** Request **
Write every line out verbatim and omit the pictures.

** Information provided **

—————

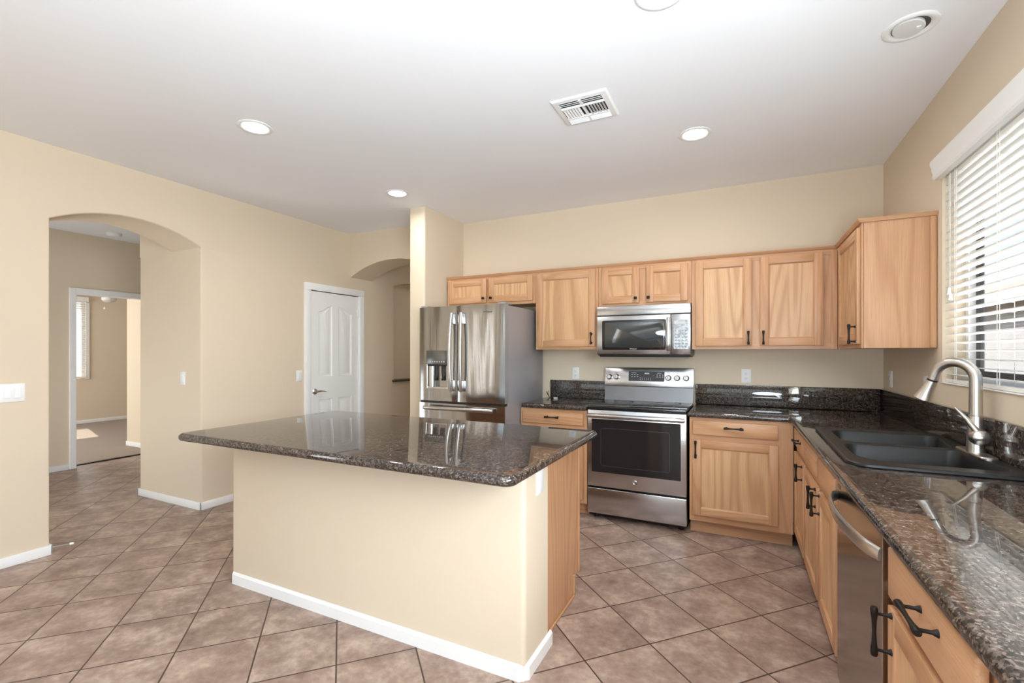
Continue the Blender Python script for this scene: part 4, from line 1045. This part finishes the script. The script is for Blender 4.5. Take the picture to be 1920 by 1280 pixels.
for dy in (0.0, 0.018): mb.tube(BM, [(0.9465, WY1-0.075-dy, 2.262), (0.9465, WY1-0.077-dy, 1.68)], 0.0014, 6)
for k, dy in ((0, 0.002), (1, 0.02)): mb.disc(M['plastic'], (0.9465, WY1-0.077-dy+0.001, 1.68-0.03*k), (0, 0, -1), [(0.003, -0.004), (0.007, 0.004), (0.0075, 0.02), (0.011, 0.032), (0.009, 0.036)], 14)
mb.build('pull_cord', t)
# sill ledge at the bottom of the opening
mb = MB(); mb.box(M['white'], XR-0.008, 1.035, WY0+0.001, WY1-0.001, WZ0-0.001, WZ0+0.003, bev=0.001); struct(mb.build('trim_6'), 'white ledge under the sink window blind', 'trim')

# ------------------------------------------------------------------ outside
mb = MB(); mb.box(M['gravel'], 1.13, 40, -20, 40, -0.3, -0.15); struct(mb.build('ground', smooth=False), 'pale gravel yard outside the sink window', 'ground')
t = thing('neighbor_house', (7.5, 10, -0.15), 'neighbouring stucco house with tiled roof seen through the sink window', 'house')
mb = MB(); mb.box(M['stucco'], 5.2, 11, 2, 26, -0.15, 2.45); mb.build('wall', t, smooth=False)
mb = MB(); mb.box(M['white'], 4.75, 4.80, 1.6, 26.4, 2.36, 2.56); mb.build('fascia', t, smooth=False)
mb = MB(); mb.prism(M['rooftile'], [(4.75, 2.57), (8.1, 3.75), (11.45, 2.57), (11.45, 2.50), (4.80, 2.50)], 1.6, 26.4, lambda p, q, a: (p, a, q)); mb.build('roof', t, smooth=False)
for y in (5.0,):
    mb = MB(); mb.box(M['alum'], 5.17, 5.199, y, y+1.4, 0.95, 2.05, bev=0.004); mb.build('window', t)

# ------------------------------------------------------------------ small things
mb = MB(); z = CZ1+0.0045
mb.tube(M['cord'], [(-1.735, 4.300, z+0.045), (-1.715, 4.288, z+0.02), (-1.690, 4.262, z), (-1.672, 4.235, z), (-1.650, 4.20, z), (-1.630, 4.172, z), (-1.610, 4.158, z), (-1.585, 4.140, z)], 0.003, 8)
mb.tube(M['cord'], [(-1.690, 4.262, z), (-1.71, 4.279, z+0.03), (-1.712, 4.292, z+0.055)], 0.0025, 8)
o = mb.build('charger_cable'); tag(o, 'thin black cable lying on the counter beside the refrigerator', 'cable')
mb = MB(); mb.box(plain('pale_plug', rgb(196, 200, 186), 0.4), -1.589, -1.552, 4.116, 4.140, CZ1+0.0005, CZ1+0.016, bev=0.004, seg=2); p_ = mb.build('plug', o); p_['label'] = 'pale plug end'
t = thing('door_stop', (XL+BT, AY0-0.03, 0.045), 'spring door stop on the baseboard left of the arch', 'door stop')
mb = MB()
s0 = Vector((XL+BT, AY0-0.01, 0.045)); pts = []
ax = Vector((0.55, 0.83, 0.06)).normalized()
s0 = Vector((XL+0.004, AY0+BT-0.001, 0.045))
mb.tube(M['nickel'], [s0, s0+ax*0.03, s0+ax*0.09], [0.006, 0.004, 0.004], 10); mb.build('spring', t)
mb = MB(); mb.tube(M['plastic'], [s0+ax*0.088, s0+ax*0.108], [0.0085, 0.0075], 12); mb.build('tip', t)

—————

** Output for this task **
Continue the Blender Python script for this scene: part 4, from line 1045. This part finishes the script. The script is for Blender 4.5. Take the picture to be 1920 by 1280 pixels.
for dy in (0.0, 0.018): mb.tube(BM, [(0.9465, WY1-0.075-dy, 2.262), (0.9465, WY1-0.077-dy, 1.68)], 0.0014, 6)
for k, dy in ((0, 0.002), (1, 0.02)): mb.disc(M['plastic'], (0.9465, WY1-0.077-dy+0.001, 1.68-0.03*k), (0, 0, -1), [(0.003, -0.004), (0.007, 0.004), (0.0075, 0.02), (0.011, 0.032), (0.009, 0.036)], 14)
mb.build('pull_cord', t)
# sill ledge at the bottom of the opening
mb = MB(); mb.box(M['white'], XR-0.008, 1.035, WY0+0.001, WY1-0.001, WZ0-0.001, WZ0+0.003, bev=0.001); struct(mb.build('trim_6'), 'white ledge under the sink window blind', 'trim')

# ------------------------------------------------------------------ outside
mb = MB(); mb.box(M['gravel'], 1.13, 40, -20, 40, -0.3, -0.15); struct(mb.build('ground', smooth=False), 'pale gravel yard outside the sink window', 'ground')
t = thing('neighbor_house', (7.5, 10, -0.15), 'neighbouring stucco house with tiled roof seen through the sink window', 'house')
mb = MB(); mb.box(M['stucco'], 5.2, 11, 2, 26, -0.15, 2.45); mb.build('wall', t, smooth=False)
mb = MB(); mb.box(M['white'], 4.75, 4.80, 1.6, 26.4, 2.36, 2.56); mb.build('fascia', t, smooth=False)
mb = MB(); mb.prism(M['rooftile'], [(4.75, 2.57), (8.1, 3.75), (11.45, 2.57), (11.45, 2.50), (4.80, 2.50)], 1.6, 26.4, lambda p, q, a: (p, a, q)); mb.build('roof', t, smooth=False)
for y in (5.0,):
    mb = MB(); mb.box(M['alum'], 5.17, 5.199, y, y+1.4, 0.95, 2.05, bev=0.004); mb.build('window', t)

# ------------------------------------------------------------------ small things
mb = MB(); z = CZ1+0.0045
mb.tube(M['cord'], [(-1.735, 4.300, z+0.045), (-1.715, 4.288, z+0.02), (-1.690, 4.262, z), (-1.672, 4.235, z), (-1.650, 4.20, z), (-1.630, 4.172, z), (-1.610, 4.158, z), (-1.585, 4.140, z)], 0.003, 8)
mb.tube(M['cord'], [(-1.690, 4.262, z), (-1.71, 4.279, z+0.03), (-1.712, 4.292, z+0.055)], 0.0025, 8)
o = mb.build('charger_cable'); tag(o, 'thin black cable lying on the counter beside the refrigerator', 'cable')
mb = MB(); mb.box(plain('pale_plug', rgb(196, 200, 186), 0.4), -1.589, -1.552, 4.116, 4.140, CZ1+0.0005, CZ1+0.016, bev=0.004, seg=2); p_ = mb.build('plug', o); p_['label'] = 'pale plug end'
t = thing('door_stop', (XL+BT, AY0-0.03, 0.045), 'spring door stop on the baseboard left of the arch', 'door stop')
mb = MB()
s0 = Vector((XL+BT, AY0-0.01, 0.045)); pts = []
ax = Vector((0.55, 0.83, 0.06)).normalized()
s0 = Vector((XL+0.004, AY0+BT-0.001, 0.045))
mb.tube(M['nickel'], [s0, s0+ax*0.03, s0+ax*0.09], [0.006, 0.004, 0.004], 10); mb.build('spring', t)
mb = MB(); mb.tube(M['plastic'], [s0+ax*0.088, s0+ax*0.108], [0.0085, 0.0075], 12); mb.build('tip', t)